Paris Blues is presented on Blu-ray courtesy of Kino Lorber Studio Classics with an AVC encoded 1080p transfer in 1.67:1. Ritt worked with DP Christian Matras on the film, and while there's some variance to the sharpness and clarity of the location work in Paris, generally speaking this high definition presentation is quite laudable, offering deep blacks and well modulated grays. Grain is very natural looking, but is just slightly variable at times (you can notice how it spikes slightly in some outdoor scenes, which may have been shot by a second unit). Depth of field is often quite good in these outdoor scenes, offering nice glimpses of a teeming Parisian metropolis. Close-ups reveal very good fine detail, offering good textures on things like the lacy camisole that Woodward wears in one scene. There are some minor but noticeable anomalies which create a quasi-flicker, especially around the edges of the frame, but this is never a highly problematic situation.


Paris Blues Blu-ray Movie, Audio Quality  4.0 of 5

Paris Blues' lively DTS-HD Master Audio 2.0 Mono mix sounds surprisingly full bodied for its age, reproducing the great brass inflected score by Duke Ellington (Oscar nominated) very well. Dialogue is also cleanly and clearly reproduced.
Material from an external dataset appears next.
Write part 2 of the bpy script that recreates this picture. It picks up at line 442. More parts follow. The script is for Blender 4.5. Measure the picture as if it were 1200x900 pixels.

Curmudgeon audiophiles might have hoped for a bit more on the low end, but over all this provides an excellent listening experience.


Paris Blues Blu-ray Movie, Special Features and Extras  0.5 of 5

  • Trailer (1080p; 2:47)


Paris Blues Blu-ray Movie, Overall Score and Recommendation  3.5 of 5

Paris Blues is an oddly recondite film in the careers of its A-list cast and crew, and it certainly deserves wider recognition than it's generally been afforded. That doesn't mean that the film is some forgotten masterpiece, however, and there are some rote elements here which tend to undercut its generally forward thinking ambience. Performances are uniformly excellent all around, and the Ellington score gives a modicum of authenticity to the proceedings (though truth be told by 1961 jazz had largely moved beyond Ellington's big band approach). This Blu-ray offers solid technical merits and comes Recommended.